I tedeschi promuovono il loro mondiale «Siamo i campioni dell’accoglienza»

Nessun intoppo durante la manifestazione. Giudizio positivo anche dal premier inglese Blair: «Cancellati tanti stereotipi negativi sui tedeschi». E adesso riparte il Pil

da Berlino
C’erano più di mezzo milione di persone quando domenica mattina la nazionale tedesca è salita sul palco del «fanmile», il tratto tra la Porta di Brandeburgo e la Colonna della Vittoria che con i suoi 30 megaschermi, orchestrine, birrerie all’aperto, bancarelle di souvenir e tante altre cose è stato il vero palcoscenico della grande festa dei mondiali.
E l’entusiamo con il quale i tifosi tedeschi hanno festeggiato i ragazzi di Klinsmann ha sorpreso un po’ tutti. In fondo i tedeschi, partiti con la convinzione che sarebbero stati loro a conquistare il titolo di campioni del mondo, hanno dovuto accontentarsi del terzo posto. Ma si considerano ugualmente vincitori. E non hanno torto. Perché i mondiali sono andati alla meraviglia: un successo per l’immagine della Germania. «Questi mondiali - ha detto Tony Blair - hanno cancellato tanti stereotipi negativi sui tedeschi, d’ora in poi dovremo guardare alla Germania in modo nuovo».
Eppure il Weltmeisterschaft si era aperto tra timori e apprensioni. C’era l’incubo dell’attentato islamista e della violenza xenofoba. C’era l’irritazione degli organizzatori perché le misure di sicurezza erano state giudicate troppo rigide, soffocanti. Ma soprattutto c’era la maledizione della «panne» che perseguita i tedeschi: organizzatori fantastici, ma poi si scopre che all’ultimo minuto qualcosa non ha funzionato (alle Olimpiadi di Monaco i terroristi palestinesi entrarono negli alloggi israeliani scavalcando una cancellata secondaria priva di vigilanza durante le ore notturne).
Apprensioni più che giustificate perché sul piatto dei mondiali non c’era solo in gioco il prestigio calcistico dei tedeschi ma molto di più: persino la ripresa dell’economia. Perché un successo avrebbe restituito fiducia sul futuro del paese spingendo i cittadini a consumare di più, a spendere, funzionando quindi da volano. E così è stato. Sebbene la coppa sia andata agli italiani, la borsa ha premiato i titoli tedeschi perché il made in Germany ne esce rafforzato. Tutto ha funzionato. L’organizzazione delle partite, l’accoglienza alle squadre e ai visitatori stranieri (sul cui numero ci sono ancora incertezze comunque intorno a una cifra a sei zeri), le misure di sicurezza. Niente «panne» questa volta.
Ma il successo più importante è stato sul piano psicologico, nell’immagine che il paese ha proiettato dall’inizio alla fine del campionato. Quando Beckenbauer e i suoi collaboratori si misero al lavoro decisero anche quale doveva essere il look della Germania durante i mondiali: quello di un paese in festa, gioviale, allegro, completamente diverso dall’immagine tradizionale, conformista, pesante, austera. Ed è questa l’atmosfera che ha trovato chi è venuto in Germania per i mondiali.
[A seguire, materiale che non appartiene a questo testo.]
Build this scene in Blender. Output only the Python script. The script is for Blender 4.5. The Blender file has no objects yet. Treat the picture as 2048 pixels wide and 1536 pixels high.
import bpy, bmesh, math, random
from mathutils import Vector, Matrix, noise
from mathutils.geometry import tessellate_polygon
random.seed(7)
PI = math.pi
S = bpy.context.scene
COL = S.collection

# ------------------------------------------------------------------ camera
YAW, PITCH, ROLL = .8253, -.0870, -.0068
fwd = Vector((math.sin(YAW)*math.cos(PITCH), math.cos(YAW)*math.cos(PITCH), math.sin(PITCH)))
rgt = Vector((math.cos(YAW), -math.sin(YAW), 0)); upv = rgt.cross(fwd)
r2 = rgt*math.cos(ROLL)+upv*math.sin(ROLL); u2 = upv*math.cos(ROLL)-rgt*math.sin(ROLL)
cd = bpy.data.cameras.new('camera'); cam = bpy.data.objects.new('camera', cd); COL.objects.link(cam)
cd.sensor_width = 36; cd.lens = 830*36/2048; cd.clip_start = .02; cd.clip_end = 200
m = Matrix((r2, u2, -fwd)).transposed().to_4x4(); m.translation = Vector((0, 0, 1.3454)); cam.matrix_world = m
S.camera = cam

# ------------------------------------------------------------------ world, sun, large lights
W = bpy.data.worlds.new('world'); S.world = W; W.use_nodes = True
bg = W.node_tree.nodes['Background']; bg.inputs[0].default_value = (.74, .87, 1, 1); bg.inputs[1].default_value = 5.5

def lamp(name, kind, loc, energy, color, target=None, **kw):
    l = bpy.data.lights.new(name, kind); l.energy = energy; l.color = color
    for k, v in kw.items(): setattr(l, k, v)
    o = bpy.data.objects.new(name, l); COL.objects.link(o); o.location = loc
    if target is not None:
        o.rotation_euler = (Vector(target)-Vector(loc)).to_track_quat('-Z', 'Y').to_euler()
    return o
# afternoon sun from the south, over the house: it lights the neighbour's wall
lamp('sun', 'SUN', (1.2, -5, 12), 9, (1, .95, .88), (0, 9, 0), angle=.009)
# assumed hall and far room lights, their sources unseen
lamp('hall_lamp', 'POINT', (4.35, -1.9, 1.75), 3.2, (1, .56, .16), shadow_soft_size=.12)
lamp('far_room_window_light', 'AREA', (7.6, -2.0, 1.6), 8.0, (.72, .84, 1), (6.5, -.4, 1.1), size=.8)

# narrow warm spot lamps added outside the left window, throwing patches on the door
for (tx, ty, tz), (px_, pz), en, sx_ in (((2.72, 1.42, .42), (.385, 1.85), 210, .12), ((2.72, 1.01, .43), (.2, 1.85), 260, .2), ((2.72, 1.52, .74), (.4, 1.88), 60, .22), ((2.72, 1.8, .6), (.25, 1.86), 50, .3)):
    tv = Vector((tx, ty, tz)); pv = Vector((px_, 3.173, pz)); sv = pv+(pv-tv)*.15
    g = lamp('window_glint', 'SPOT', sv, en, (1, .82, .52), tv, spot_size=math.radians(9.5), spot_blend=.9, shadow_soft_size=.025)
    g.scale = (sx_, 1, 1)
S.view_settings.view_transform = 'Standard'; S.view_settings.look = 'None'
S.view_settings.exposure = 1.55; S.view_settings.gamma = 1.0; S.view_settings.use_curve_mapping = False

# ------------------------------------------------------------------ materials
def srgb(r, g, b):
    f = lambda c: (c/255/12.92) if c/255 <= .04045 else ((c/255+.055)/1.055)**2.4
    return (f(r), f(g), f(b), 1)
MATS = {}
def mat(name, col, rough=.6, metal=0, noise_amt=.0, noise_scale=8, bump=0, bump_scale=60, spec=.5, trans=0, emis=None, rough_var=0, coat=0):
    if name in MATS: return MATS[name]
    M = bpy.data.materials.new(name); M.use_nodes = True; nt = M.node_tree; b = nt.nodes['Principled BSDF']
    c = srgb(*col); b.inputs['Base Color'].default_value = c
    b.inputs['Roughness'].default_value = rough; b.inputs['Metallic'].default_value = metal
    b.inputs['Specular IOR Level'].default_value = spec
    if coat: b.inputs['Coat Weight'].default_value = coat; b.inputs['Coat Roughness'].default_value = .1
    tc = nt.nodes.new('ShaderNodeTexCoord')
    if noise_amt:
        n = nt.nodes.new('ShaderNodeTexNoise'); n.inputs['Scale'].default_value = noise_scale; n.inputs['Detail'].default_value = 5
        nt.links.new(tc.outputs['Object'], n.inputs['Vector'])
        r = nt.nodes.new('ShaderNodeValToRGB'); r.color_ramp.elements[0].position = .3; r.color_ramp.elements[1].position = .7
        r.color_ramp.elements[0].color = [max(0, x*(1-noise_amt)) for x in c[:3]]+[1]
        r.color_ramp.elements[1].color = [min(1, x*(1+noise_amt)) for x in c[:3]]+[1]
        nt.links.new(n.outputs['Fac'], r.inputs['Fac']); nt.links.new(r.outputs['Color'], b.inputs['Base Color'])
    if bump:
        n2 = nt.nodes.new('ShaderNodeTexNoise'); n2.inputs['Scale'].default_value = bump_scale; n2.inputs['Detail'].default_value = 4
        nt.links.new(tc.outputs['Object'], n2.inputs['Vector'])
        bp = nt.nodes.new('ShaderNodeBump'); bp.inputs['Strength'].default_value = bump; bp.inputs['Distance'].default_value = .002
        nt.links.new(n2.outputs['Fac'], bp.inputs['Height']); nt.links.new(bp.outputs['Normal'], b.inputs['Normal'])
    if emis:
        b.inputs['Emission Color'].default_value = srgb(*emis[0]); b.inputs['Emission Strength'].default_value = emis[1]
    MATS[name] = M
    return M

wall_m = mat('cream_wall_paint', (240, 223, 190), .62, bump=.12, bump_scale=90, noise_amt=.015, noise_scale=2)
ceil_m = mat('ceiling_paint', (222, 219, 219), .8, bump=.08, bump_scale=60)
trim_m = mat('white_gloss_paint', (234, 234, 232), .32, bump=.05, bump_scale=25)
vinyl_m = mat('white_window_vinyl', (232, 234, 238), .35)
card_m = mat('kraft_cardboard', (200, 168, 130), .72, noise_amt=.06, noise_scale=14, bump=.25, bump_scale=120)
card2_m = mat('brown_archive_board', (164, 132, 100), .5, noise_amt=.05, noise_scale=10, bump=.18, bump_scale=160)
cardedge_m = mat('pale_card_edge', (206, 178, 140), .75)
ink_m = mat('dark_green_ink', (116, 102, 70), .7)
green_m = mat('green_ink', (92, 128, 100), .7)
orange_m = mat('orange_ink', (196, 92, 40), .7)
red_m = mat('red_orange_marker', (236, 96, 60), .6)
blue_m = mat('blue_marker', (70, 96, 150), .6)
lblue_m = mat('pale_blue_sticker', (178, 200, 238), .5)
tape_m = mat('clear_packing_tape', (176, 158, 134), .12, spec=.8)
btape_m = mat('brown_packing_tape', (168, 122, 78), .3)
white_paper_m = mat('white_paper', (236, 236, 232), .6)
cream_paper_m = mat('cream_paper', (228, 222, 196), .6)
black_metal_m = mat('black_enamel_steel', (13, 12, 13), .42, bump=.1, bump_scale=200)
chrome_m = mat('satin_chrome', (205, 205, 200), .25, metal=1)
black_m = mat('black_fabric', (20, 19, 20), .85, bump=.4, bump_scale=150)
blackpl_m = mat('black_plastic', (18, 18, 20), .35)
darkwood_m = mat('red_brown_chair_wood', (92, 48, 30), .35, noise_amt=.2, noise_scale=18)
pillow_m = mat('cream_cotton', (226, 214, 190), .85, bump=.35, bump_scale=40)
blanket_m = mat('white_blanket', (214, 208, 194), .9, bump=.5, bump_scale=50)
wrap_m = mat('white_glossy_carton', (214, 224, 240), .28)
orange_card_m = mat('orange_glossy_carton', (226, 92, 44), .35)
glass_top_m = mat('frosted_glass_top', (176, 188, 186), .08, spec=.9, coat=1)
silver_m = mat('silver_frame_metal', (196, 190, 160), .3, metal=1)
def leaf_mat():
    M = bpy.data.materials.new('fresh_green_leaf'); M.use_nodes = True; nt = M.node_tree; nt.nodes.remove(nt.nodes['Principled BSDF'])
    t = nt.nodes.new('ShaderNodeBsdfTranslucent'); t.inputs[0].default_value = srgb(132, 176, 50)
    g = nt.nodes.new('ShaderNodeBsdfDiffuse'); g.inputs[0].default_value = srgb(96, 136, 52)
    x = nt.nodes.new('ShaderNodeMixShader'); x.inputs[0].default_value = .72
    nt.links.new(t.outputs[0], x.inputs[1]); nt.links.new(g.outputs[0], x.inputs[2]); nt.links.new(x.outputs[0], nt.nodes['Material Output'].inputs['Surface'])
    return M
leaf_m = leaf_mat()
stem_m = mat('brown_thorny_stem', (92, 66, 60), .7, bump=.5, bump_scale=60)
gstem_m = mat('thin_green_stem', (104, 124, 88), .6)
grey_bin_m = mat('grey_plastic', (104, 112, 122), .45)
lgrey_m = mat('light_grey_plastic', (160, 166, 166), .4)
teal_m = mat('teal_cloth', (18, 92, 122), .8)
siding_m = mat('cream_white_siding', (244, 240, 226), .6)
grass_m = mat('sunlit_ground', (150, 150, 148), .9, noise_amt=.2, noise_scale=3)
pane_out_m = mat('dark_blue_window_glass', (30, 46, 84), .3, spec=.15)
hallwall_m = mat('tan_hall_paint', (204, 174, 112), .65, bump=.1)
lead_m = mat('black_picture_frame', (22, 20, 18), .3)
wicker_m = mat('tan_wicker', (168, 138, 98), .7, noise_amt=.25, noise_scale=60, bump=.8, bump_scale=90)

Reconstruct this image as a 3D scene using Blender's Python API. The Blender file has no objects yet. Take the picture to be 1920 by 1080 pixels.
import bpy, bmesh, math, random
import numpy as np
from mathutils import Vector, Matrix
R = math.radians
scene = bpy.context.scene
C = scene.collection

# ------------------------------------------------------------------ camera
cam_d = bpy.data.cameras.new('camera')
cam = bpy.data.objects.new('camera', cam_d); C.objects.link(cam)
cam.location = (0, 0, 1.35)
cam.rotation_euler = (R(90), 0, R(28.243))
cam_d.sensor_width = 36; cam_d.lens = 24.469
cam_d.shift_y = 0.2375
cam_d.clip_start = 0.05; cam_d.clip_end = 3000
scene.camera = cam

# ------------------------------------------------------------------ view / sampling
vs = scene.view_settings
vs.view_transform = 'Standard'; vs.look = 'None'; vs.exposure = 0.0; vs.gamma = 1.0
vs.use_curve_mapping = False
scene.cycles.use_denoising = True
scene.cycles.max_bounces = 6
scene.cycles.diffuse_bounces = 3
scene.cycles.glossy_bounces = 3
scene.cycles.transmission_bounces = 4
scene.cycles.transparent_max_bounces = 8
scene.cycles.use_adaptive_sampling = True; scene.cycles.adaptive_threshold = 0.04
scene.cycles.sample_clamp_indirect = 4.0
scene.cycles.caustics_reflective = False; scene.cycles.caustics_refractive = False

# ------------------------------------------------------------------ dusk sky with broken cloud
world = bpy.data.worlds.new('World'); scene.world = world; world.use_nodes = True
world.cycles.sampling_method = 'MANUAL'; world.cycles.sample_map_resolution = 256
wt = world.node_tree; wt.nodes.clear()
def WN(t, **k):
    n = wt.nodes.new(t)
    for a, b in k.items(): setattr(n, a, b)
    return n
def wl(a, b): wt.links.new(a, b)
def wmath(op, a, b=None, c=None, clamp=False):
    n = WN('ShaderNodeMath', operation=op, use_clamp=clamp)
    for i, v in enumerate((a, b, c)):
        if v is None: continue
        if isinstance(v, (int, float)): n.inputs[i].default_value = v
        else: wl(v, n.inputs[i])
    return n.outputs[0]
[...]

Quella di un paese dove tutti, con le loro bandierine e magliette con scritte inneggianti alla gioia del calcio, partecipano all’ondata di entusiasmo. E pazienza se la Germania non ha potuto disputare la finalissima. «Siamo i campioni del mondo dell'amicizia e dell'ospitalità», scrive la Bild. Un titolo, aggiungiamo noi, che vale quanto la coppa dei mondiali.